What to work on:
Would you transcribe the listing that follows, character for character, and omit its images?

Dataset section:
= = = =

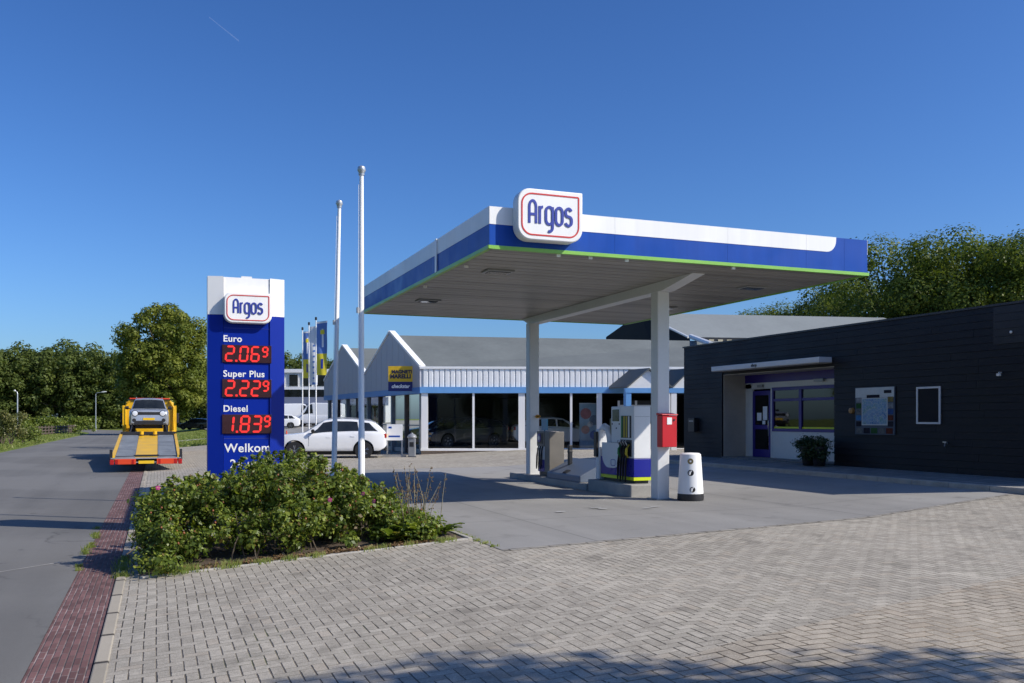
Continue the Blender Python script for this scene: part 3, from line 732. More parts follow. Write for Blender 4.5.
def price(txt, ytop, ybot):
    z0, z1 = zt_(ybot), zt_(ytop); x0, x1 = 1.035, 1.86
    mb = MB(); mb.box(x0, x1, TY-.03, TY-.001, z0, z1); b = mb.build('price_display', M['ledframe'], tot, bevel=.004)
    mb = MB(); h_ = (z1-z0)*.80; zz = z0+(z1-z0)*.10; w_ = h_*.50; t_ = h_*.135; x = x0+.035
    lead = txt[0]
    if lead == '1': seg7(mb, '1', x, zz, w_, h_, t_, TY-.036, TY-.031)
    else: seg7(mb, lead, x+.02, zz, w_, h_, t_, TY-.036, TY-.031)
    x += w_+.075
    mb.box(x-.018, x+.018, TY-.036, TY-.031, zz-t_/2, zz+t_*.5)
    x += .055
    for ch in txt[2:4]:
        seg7(mb, ch, x, zz, w_, h_, t_, TY-.036, TY-.031); x += w_+.068
    h2 = h_*.66; seg7(mb, txt[4], x, zz+h_-h2, h2*.5, h2, t_*.9, TY-.036, TY-.031)
    mb.build('digits', M['led'], b)
price('2.069', 345.5, 363); price('2.229', 379.5, 397.5); price('1.839', 414.5, 433.5)
for txt, py, sz, x, al in (('Euro', 342.3, .155, 1.05, 'LEFT'), ('Super Plus', 377.0, .155, 1.05, 'LEFT'), ('Diesel', 411.6, .155, 1.05, 'LEFT'), ('Welkom', 451.8, .21, 1.46, 'CENTER'), ('24 uur', 467.5, .21, 1.46, 'CENTER')):
    mb = MB(); add_text(mb, txt, x, TY-.004, zt_(py), sz, bold=.003, align=al, spacing=1.06, sx=1.0); mb.build('lettering', M['white'], tot)
for q_ in ((438.6, 438.0), (329, 328.6)): MB().box(TX0+.26, TX1-.26, TY-.004, TY-.0005, zt_(q_[0]), zt_(q_[1])).build('panel_joint', M['logoblue'], tot)
# ------------------------------------------------------------------ flagpoles by the bed
def flagpole(name, loc, top, r, label, lean=(0, 0)):
    x, y, z = loc; o = empty(name, loc, label, 'flagpole', 'bare flagpoles by the rose bush')
    lx = lambda f: (x+lean[0]*f, y+lean[1]*f, z+(top-z)*f)
    mb = MB(); mb.tube([lx(0), lx(.25), lx(.251), lx(1)], [r, r*.95, r*.86, r*.62], 12); mb.build('pole', M['white'], o, smooth=50)
    mb = MB(); t_ = lx(1); mb.lathe([(.001, -.02), (r*.9, 0), (r*.9, .05), (r*1.3, .09), (r*1.1, .15), (.005, .18)], t_, 12); mb.build('finial', M['steel'], o, smooth=50)
    mb = MB(); q = lx(.60); mb.box(q[0]-r*1.5, q[0]+r*.2, q[1]-.03, q[1]+.03, q[2]-.05, q[2]+.05); mb.build('cleat', M['steel'], o)
    mb = MB(); a_ = lx(.3); b_ = lx(.97); mb.tube([(a_[0]-r*1.15, a_[1]-r*.8, a_[2]), (b_[0]-r*1.0, b_[1]-r*.6, b_[2])], .004, 4); mb.build('halyard', M['white'], o)
x1, y1, _ = at(361.5, 16.6); x2, y2, _ = at(333.5, 20.4)
flagpole('flagpole', (x1, y1, zg(x1)), 6.10, .062, 'taller white flagpole without a flag, standing closest to the canopy corner')
flagpole('flagpole', (x2, y2, zg(x2)), 6.40, .062, 'thinner white flagpole without a flag, between the price totem and the other bare pole', (.13, .0))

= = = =

Answer:
Continue the Blender Python script for this scene: part 3, from line 732. More parts follow. Write for Blender 4.5.
def price(txt, ytop, ybot):
    z0, z1 = zt_(ybot), zt_(ytop); x0, x1 = 1.035, 1.86
    mb = MB(); mb.box(x0, x1, TY-.03, TY-.001, z0, z1); b = mb.build('price_display', M['ledframe'], tot, bevel=.004)
    mb = MB(); h_ = (z1-z0)*.80; zz = z0+(z1-z0)*.10; w_ = h_*.50; t_ = h_*.135; x = x0+.035
    lead = txt[0]
    if lead == '1': seg7(mb, '1', x, zz, w_, h_, t_, TY-.036, TY-.031)
    else: seg7(mb, lead, x+.02, zz, w_, h_, t_, TY-.036, TY-.031)
    x += w_+.075
    mb.box(x-.018, x+.018, TY-.036, TY-.031, zz-t_/2, zz+t_*.5)
    x += .055
    for ch in txt[2:4]:
        seg7(mb, ch, x, zz, w_, h_, t_, TY-.036, TY-.031); x += w_+.068
    h2 = h_*.66; seg7(mb, txt[4], x, zz+h_-h2, h2*.5, h2, t_*.9, TY-.036, TY-.031)
    mb.build('digits', M['led'], b)
price('2.069', 345.5, 363); price('2.229', 379.5, 397.5); price('1.839', 414.5, 433.5)
for txt, py, sz, x, al in (('Euro', 342.3, .155, 1.05, 'LEFT'), ('Super Plus', 377.0, .155, 1.05, 'LEFT'), ('Diesel', 411.6, .155, 1.05, 'LEFT'), ('Welkom', 451.8, .21, 1.46, 'CENTER'), ('24 uur', 467.5, .21, 1.46, 'CENTER')):
    mb = MB(); add_text(mb, txt, x, TY-.004, zt_(py), sz, bold=.003, align=al, spacing=1.06, sx=1.0); mb.build('lettering', M['white'], tot)
for q_ in ((438.6, 438.0), (329, 328.6)): MB().box(TX0+.26, TX1-.26, TY-.004, TY-.0005, zt_(q_[0]), zt_(q_[1])).build('panel_joint', M['logoblue'], tot)
# ------------------------------------------------------------------ flagpoles by the bed
def flagpole(name, loc, top, r, label, lean=(0, 0)):
    x, y, z = loc; o = empty(name, loc, label, 'flagpole', 'bare flagpoles by the rose bush')
    lx = lambda f: (x+lean[0]*f, y+lean[1]*f, z+(top-z)*f)
    mb = MB(); mb.tube([lx(0), lx(.25), lx(.251), lx(1)], [r, r*.95, r*.86, r*.62], 12); mb.build('pole', M['white'], o, smooth=50)
    mb = MB(); t_ = lx(1); mb.lathe([(.001, -.02), (r*.9, 0), (r*.9, .05), (r*1.3, .09), (r*1.1, .15), (.005, .18)], t_, 12); mb.build('finial', M['steel'], o, smooth=50)
    mb = MB(); q = lx(.60); mb.box(q[0]-r*1.5, q[0]+r*.2, q[1]-.03, q[1]+.03, q[2]-.05, q[2]+.05); mb.build('cleat', M['steel'], o)
    mb = MB(); a_ = lx(.3); b_ = lx(.97); mb.tube([(a_[0]-r*1.15, a_[1]-r*.8, a_[2]), (b_[0]-r*1.0, b_[1]-r*.6, b_[2])], .004, 4); mb.build('halyard', M['white'], o)
x1, y1, _ = at(361.5, 16.6); x2, y2, _ = at(333.5, 20.4)
flagpole('flagpole', (x1, y1, zg(x1)), 6.10, .062, 'taller white flagpole without a flag, standing closest to the canopy corner')
flagpole('flagpole', (x2, y2, zg(x2)), 6.40, .062, 'thinner white flagpole without a flag, between the price totem and the other bare pole', (.13, .0))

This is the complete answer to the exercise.